Chicago's Shedd Aquarium is a spectacular showplace.

With two million admissions a year and 159 corporate donors, there's no question of staying afloat.

Yet aquarium officials have come to Washington with their hands out, seeking taxpayer-funded earmarks, grants of money without the normal public review, CBS News investigative correspondent Sharyl Attkisson reports.

And the Aquarium has found friends among at least six of their home state members of Congress, including Sen. Barack Obama.

They each received campaign donations from Aquarium officials, and then colectively channeled nearly $1.8 million in earmarks to the Shedd Aquarium for this year, after first receiving campaign donations from Aquarium officials. Both sides say the donations have nothing to do with the earmarks.

"The insinuation that somehow I got a contribution, that's what led to this, is nutty - to be direct," said Rep. Rahm Emanuel, D-Ill.

Emanuel says he supports the Aquarium because it raises awareness about the Great Lakes.

But the Aquarium does lots of other things with the money it makes. It spends some of it on Washington lobbyists to get the earmarks: more than $270,000 dollars.

It spends a healthy chunk of money on fancy fundraising parties, more than $600,000 worth in 2006.

And the non-profit Aquarium is also generous with its executives. The head of the Aquarium got a $60,000 raise in 2006. That's more than most people make all year.

His salary and benefits total over $600,000.

Even with all those costs, the Shedd Aquarium takes in much more than it spends through ticket sales, donations, souvenirs and more. Last year they cleared $8 million after expenses - and they're sitting on hundreds of millions of dollars in net assets.

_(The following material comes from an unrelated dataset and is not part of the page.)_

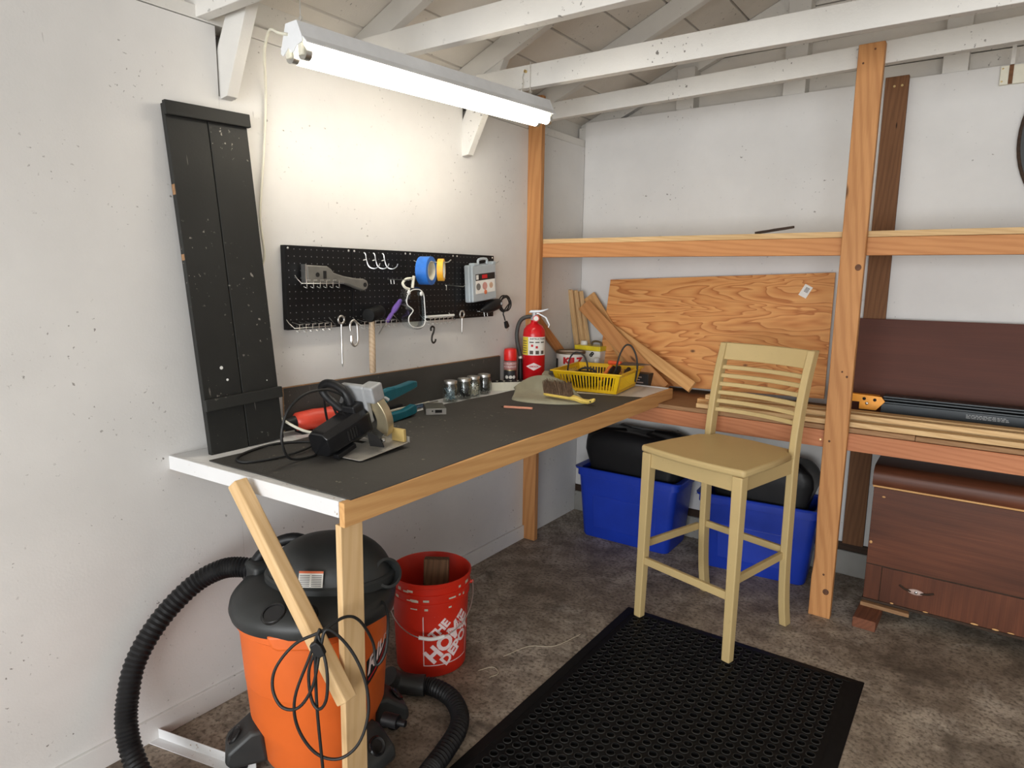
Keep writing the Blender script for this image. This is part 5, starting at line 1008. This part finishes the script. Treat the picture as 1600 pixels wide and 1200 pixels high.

All of that was enough to make a tax watchdog group classify earmarks for the Shedd Aquarium as pure "pork."

"The interesting thing about the Shedd Aquarium is that it's extremely wealthy," said Leslie Paige of Citizens Against Government Waste. "Why they need $1.8 million of taxpayers' money is beyond us. They don't."

"It's almost as if Congress is looking for an excuse to find somebody to give money too when they don't need it," Attkisson said.

"And I would guarantee ya those who know about it, and they do know about what I've done for Shedd Aquarium, support it," Emanuel said.

Which is why Emanuel has already announced his plan to earmark $2 million more to the Shedd Aquarium for next year. When fishing for tax dollars ... there's always a good catch in Washington.